À plusieurs reprises, des proches de Vincent Bolloré ont participé au comité d'entreprise. Leurs propos ont été consignés dans les procès-verbaux de l'instance. Ils ont déclaré que Vincent Bolloré était intervenu personnellement. Lui-même avait participé directement au comité d'entreprise, et il a alors assumé son intervention pour faire censurer le reportage sur le Crédit mutuel. Quand vous ne pouvez plus travailler pendant des mois et que l'on menace de vous licencier dès que vous prenez un mandat syndical, vous comprenez rapidement qui est le patron. D'ailleurs, des responsables bien au-dessus de nous comme Rodolphe Belmer et Ara Aprikian ont été expulsés très brutalement du groupe Canal+ à l'arrivée de Vincent Bolloré à l'été 2015. Il considère qu'il peut agir comme il l'entend y compris avec les dirigeants de l'entreprise, donc comment voulez-vous qu'un salarié de base puisse s'opposer à lui ? Divers responsables nous ont confirmé sans hésiter que Vincent Bolloré était intervenu. Les procès-verbaux font foi. Il intervient sans se cacher car il est quasiment certain de son impunité.
Pour répondre à votre question sur les violations de la loi, la plus sérieuse me semble être celle de la loi de 1986 qui prévoyait déjà l'impossibilité pour un actionnaire d'entraver la liberté éditoriale pour défendre les intérêts de ses affaires. Si l'on permettait à des industriels de prendre le contrôle de médias importants en France, puis d'entraver le travail des journalistes, il deviendrait compliqué pour ces derniers d'exercer leur métier. Sinon on ne parlerait plus de médias mais d'instruments de propagande. C'est interdit depuis 1986 mais cette loi n'est absolument pas respectée. En 2016, devant la multiplication des scandales, notamment à Canal+, François Hollande a lancé l'idée de la loi Bloche, qui renforce celle de 1986. À l'époque, nous étions plutôt satisfaits mais cela n'a rien changé à la situation. La loi Bloche a instauré des comités d'éthique. Vincent Bolloré a créé un tel comité mais il a pris soin d'y nommer au moins trois membres sur six qui soient en lien d'affaires avec lui. La ficelle était tellement grossière que le CSA a demandé à Vincent Bolloré de nommer des personnes qui ne seraient pas liées à lui en affaires mais c'est toujours lui qui nomme les membres de ce comité. C'est une vaste blague ! En tant que délégué syndical, j'ai demandé à participer aux réunions, afin de mettre au point une charte de déontologie, mais je n'ai pas été invité. J'ai saisi l'inspection du travail mais celle-ci était débordée et je n'ai eu aucune réaction avant trois ans.

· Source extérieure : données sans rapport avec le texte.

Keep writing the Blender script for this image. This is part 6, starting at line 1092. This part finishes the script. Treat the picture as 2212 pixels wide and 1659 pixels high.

Peut-on admettre qu'un animateur accusé d'agressions sexuelles, en l'occurrence Jean-Marc Morandini, soit désigné comme vitrine d'une chaîne d'information ? Une centaine de mes collègues d'I-Télé ont considéré que c'était inacceptable mais ils ont perdu la bataille et leur emploi. La direction était prête à attendre pendant six mois que les grévistes abandonnent la partie. Au bout de cinq semaines, ne pouvant plus payer leur loyer ou nourrir leurs enfants, mes collègues ont fini par partir. Maxime Saada a déclaré la semaine dernière que chacun était libre de signer ou non les accords de confidentialité et que ceux qui les signaient devaient les respecter. Cette argumentation semble imparable mais cela suppose que l'employé soit au même niveau que l'employeur. Or ce n'est pas du tout le cas dans le système mis en place par Vincent Bolloré.